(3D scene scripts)
------------------------------
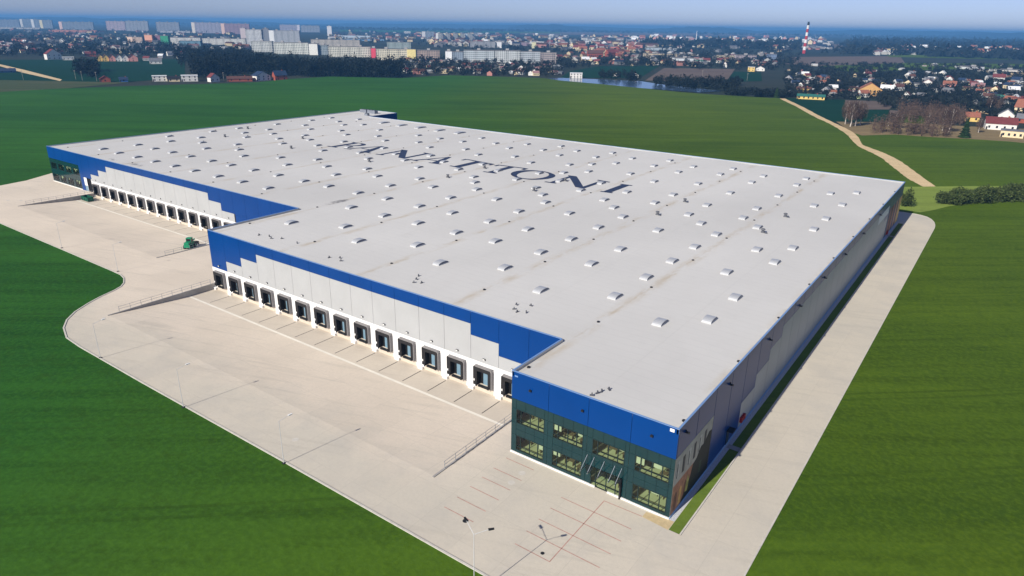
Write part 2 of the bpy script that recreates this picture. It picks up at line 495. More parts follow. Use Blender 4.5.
VERGE = rect(0.75, 2.15, -1.75, 171.0)
HOLE1 = rect(LY1[3], LY1[4], LY1[0], LY1[2])
HOLE2 = rect(LY2[3], LY2[4], LY2[0], LY2[2])

# ------------------------------------------------------------------ the setting
sheet('ground', [rect(-19000, 19000, -4000, 26000)], ZG, LAND)
edge_px = [(-330, 118), (-150, 100), (-60, 95), (0, 92), (60, 88.5), (130, 86), (200, 84), (256, 82.3), (290, 79), (330, 76.5), (400, 78), (450, 75.3), (512, 77),
           (545, 78.3), (560, 80.5), (600, 84), (640, 88), (680, 92), (720, 95), (783, 98.5), (803, 107), (820, 116), (838, 125), (851, 132), (862, 135.5),
           (895, 134.5), (930, 137), (970, 139), (1010, 141.5), (1024, 143), (1120, 149), (1300, 158)]
far_edge = [tuple(G(u, v)[:2]) for u, v in edge_px]
outline = [(-760, -260), (420, -260), (520, 120)] + [far_edge[i] for i in range(len(far_edge) - 1, -1, -1)]
# one crop in two sheets; its cooler left side is a cast put into the colour
split_px = [(0, 150), (46, 147)]
left_field = [(-760, -260), (60, -260), (10.4, -20.3)] + YARD[19::-1] + [YARD[-1], YARD[-2], YARD[-3]] + [(-300, 60), tuple(G(-150, 140)[:2]), tuple(G(-330, 140)[:2])]
sheet('crop_field_left', [left_field], 0.0, F_FAR)
right_field = [(10.4, -20.3), (60, -260), (420, -260), (520, 120)] + far_edge[::-1] + [tuple(G(-330, 140)[:2]), tuple(G(-150, 140)[:2]), (-300, 60), (-271.7, 42.3)] + \
    [(-272, 200)] + [YARD[i] for i in range(len(YARD) - 5, 19, -1)]
sheet('crop_field_right', [right_field], 0.0, F_FAR)
sheet('meadow', [[tuple(G(u, v)[:2]) for u, v in [(899, 187), (955, 186.3), (1100, 185.5), (1100, 196), (1024, 201), (980, 203.2), (950, 206), (932, 210.5), (920, 212.4), (899, 209)]]], 0.03, F_MEADOW_SUNLIT)
tl = [(779.5, 98.5), (797, 107), (813, 116), (830, 124), (845, 133), (851, 139), (858, 146), (866, 150), (880, 157), (893, 167), (907, 178), (923, 186.5)]
tr_ = [(785, 98.5), (803, 107), (820, 116), (838, 124.5), (851, 131), (858, 137), (862, 144), (868, 147), (884, 153), (900, 161), (917, 173), (936, 186.5)]
def ragged(pts, amp):
    q = smooth([G(u, v, 0.03)[:2] for u, v in pts], 9)
    return [(p[0] + rnd.uniform(-amp, amp), p[1] + rnd.uniform(-amp, amp)) for p in q]


sheet('dirt_track', [ragged(tl, 0.22) + ragged(tr_, 0.22)[::-1]], 0.03, TRACK)

sheet('yard_pavement', [YARD, HOLE1, HOLE2, VERGE], 0.0, CONC)
sheet('grass_verge', [VERGE], 0.02, F_VERGE)


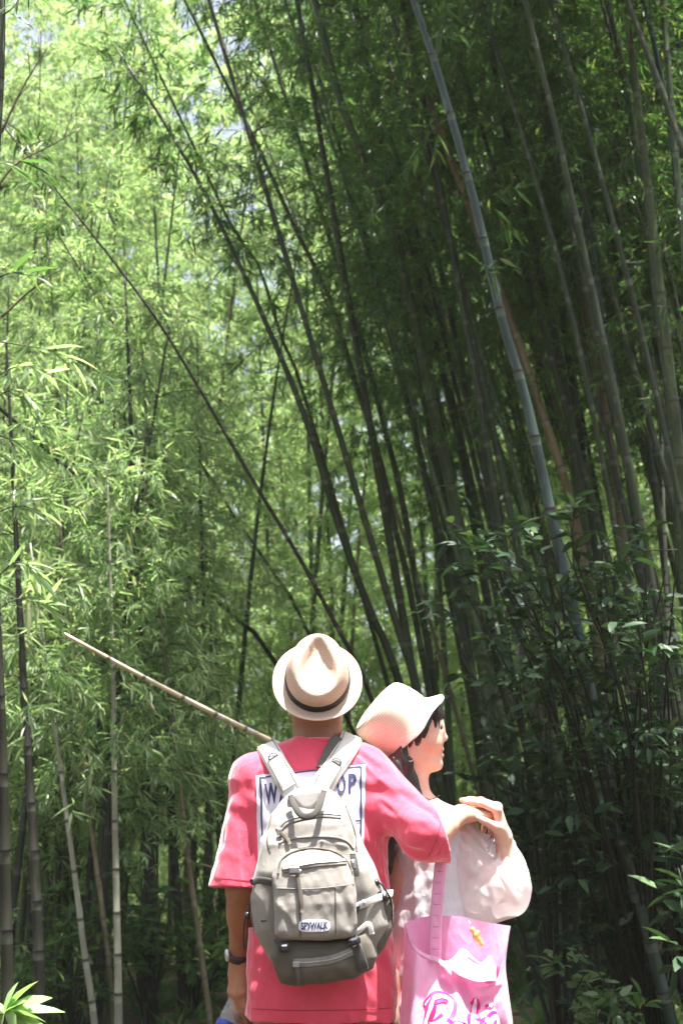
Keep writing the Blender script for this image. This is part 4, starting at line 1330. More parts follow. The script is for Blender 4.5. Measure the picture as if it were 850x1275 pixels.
def ink_line(bvh, pts, w, lift, n=24):
    Cp = catmull([(x, y, 0) for x, y in pts], n)
    C, N = [], []
    for x, y, _ in Cp:
        p, nn = back_on(bvh, x, y, lift); C.append(p); N.append(nn)
    C = np.array(C); N = np.array(N)
    T = np.gradient(C, axis=0); T /= np.linalg.norm(T, axis=1)[:, None] + 1e-9
    W = np.cross(T, N); W /= np.linalg.norm(W, axis=1)[:, None] + 1e-9
    V = np.concatenate([C + W * w / 2, C - W * w / 2]); k = np.arange(n - 1)
    return V, np.stack([k, k + 1, n + k + 1, n + k], 1)
lines = [ink_line(SB, [(324, 968), (326, 1010), (329, 1074)], .005, .0036), ink_line(SB, [(449, 955), (449, 1010), (447, 1068)], .005, .0036),
         ink_line(SB, [(324, 969), (380, 961), (449, 955)], .004, .0036), ink_line(SB, [(432, 1023), (448, 1022)], .004, .0036), ink_line(SB, [(449, 955), (449, 960)], .006, .0037)]
v, f = merge(lines); obj('print_frame', mesh_np('print_frame', v, f, INK), pan)

def text_mesh(body, weight=0.0, sx=1.0):
    cu = bpy.data.curves.new('text', 'FONT'); cu.body = body; cu.offset = weight; cu.resolution_u = 4
    to = bpy.data.objects.new('text', cu); COL.objects.link(to)
    dg = bpy.context.evaluated_depsgraph_get()
    me = to.evaluated_get(dg).to_mesh()
    V = np.array([v.co[:] for v in me.vertices]); T = []
    me.calc_loop_triangles()
    T = np.array([t.vertices[:] for t in me.loop_triangles])
    to.evaluated_get(dg).to_mesh_clear()
    bpy.data.objects.remove(to); bpy.data.curves.remove(cu)
    lo, hi = V.min(0), V.max(0)
    V = (V - lo) / (hi - lo + 1e-9)
    return V, T
def subdiv(V, T, n=2):
    V = [tuple(x) for x in V]
    for _ in range(n):
        cache = {}; NT = []
        def mid(a, b):
            k = (min(a, b), max(a, b))
            if k not in cache:
                V.append(tuple((np.array(V[a]) + np.array(V[b])) / 2)); cache[k] = len(V) - 1
            return cache[k]
        for a, b, c in T:
            x, y, z = mid(a, b), mid(b, c), mid(c, a)
            NT += [(a, x, z), (x, b, y), (z, y, c), (x, y, z)]
        T = np.array(NT)
    return np.array(V), T
def lay_text(bvh, body, quad_px, lift, weight=.03, n=1):
    V, T = text_mesh(body, weight)
    V, T = subdiv(V, T, n)
    tl, tr, br, bl = [np.array(q, float) for q in quad_px]
    out = []
    for x, y, _ in V:
        q = (bl * (1 - x) + br * x) * (1 - y) + (tl * (1 - x) + tr * x) * y
        p, nn = back_on(bvh, q[0], q[1], lift)
        out.append(p if p is not None else P(q[0], q[1], -.12))
    return np.array(out), T
for ch, q in (('W', [(329, 976), (346, 974), (347, 1000), (331, 1002)]), ('A', [(347, 974), (359, 973), (360, 999), (348, 1000)]), ('L', [(361, 972), (371, 971), (372, 998), (362, 999)]),
              ('K', [(373, 971), (385, 970), (386, 997), (374, 998)]), ('S', [(396, 968), (406, 968), (406, 992), (396, 993)]), ('T', [(407, 967), (417, 966), (417, 991), (407, 992)]), ('O', [(419, 965), (430, 965), (430, 990), (419, 991)]), ('P', [(433, 964), (444, 963), (443, 987), (433, 989)])):
    v, f = lay_text(SB, ch, q, .004, .035)
    if ch in 'WTOPA' : obj('letter', mesh_np('letter', v, f, INK, smooth=False), pan)

# ------------------------------ trilby
def revolve(profile, c, S_, F_, A_, seg=64, sx=1.0, sy=1.15, dz=None):
    V = []
    for (rr, h) in profile:
        for j in range(seg):
            t = 2 * math.pi * j / seg
            x, y = math.cos(t) * rr * sx, math.sin(t) * rr * sy
            hh = h + (dz(x, y, rr, h) if dz else 0)
            V.append(c + S_ * x + F_ * y + A_ * hh)
    n = len(profile); i = np.arange(n - 1)[:, None] * seg; j = np.arange(seg)[None]; j2 = (j + 1) % seg
    Q = np.stack([i + j, i + j2, i + seg + j2, i + seg + j], -1).reshape(-1, 4)
    return np.array(V), Q
def hat_dz(x, y, rr, h):
    o = 0
    if rr > .087 and h < .03:
        u = (rr - .087) / .03
        o += .006 * u * abs(x / rr) ** 2 + .020 * u * max(0, -y / rr) ** 2 - .008 * u * max(0, y / rr) ** 2
    if h > .098:                                    # teardrop pinch in the crown top
        rx, ry = x / .040, (y + .004) / .056
        ry = ry / (1.0 + .25 * (1 if y < 0 else -.6) * 0)
        wdt = .80 + .45 * (-y / .06)
        q = (x / (.053 * max(.42, wdt))) ** 2 + (y / .067) ** 2
        o -= .030 * math.exp(-q ** 5) * (1 - .4 * q)
    return o
prof = [(.113, .0015), (.117, .002), (.1175, .004), (.115, .0055), (.105, .006), (.095, .0065), (.088, .0085), (.0845, .013), (.083, .025), (.081, .045), (.0775, .070), (.0745, .088), (.071, .100), (.067, .108), (.063, .1125), (.059, .1145), (.055, .1145), (.051, .1135), (.046, .113), (.040, .1125), (.033, .1125), (.025, .1125), (.017, .1125), (.009, .1125), (.0012, .1125)]
und = [(.083, .0), (.090, .002), (.105, .0015), (.113, .0015)]
hat_c = BR - hA * .005
v, q = revolve(und + prof[1:], hat_c, hS, hF, hA, 96, dz=hat_dz)
def hat_shape(v):
    h = np.clip(((v - hat_c) @ hA - .03) / .08, 0, 1)
    hh = (v - hat_c) @ hA; yy = (v - hat_c) @ hF
    v = v - np.outer(np.clip(hh - .035, 0, 1) * .44 * np.clip((.055 - yy) / .13, 0, 1) ** 1.2, hA)
    v = v - np.outer(np.clip((v - hat_c) @ hA - .035, 0, 1) * .13, hA)
    v = v - np.outer(((v - hat_c) @ hS) * .05 * h, hS)
    return v + np.outer(((v - hat_c) @ hF) * .13 * h, hF)
v = hat_shape(v)
hat = obj('hat', mesh_np('hat', v, q, STRAW), man)
hat['label'] = 'tan woven trilby with black band'
v, q = revolve([(.0850, .0125), (.0865, .0135), (.0856, .022), (.0846, .032), (.0828, .0325)], hat_c, hS, hF, hA, 72)
obj('hat_band', mesh_np('hat_band', v, q, BAND), hat)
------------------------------
EXERCISE DESCRIPTION: Please transcribe, word for word, every line from the first line of the records above through the line containing "HOLE2 = rect(LY2[3], LY2[4], LY2[0], LY2[2])", and leave out any pictures.

RESULT:
Write part 2 of the bpy script that recreates this picture. It picks up at line 495. More parts follow. Use Blender 4.5.
VERGE = rect(0.75, 2.15, -1.75, 171.0)
HOLE1 = rect(LY1[3], LY1[4], LY1[0], LY1[2])
HOLE2 = rect(LY2[3], LY2[4], LY2[0], LY2[2])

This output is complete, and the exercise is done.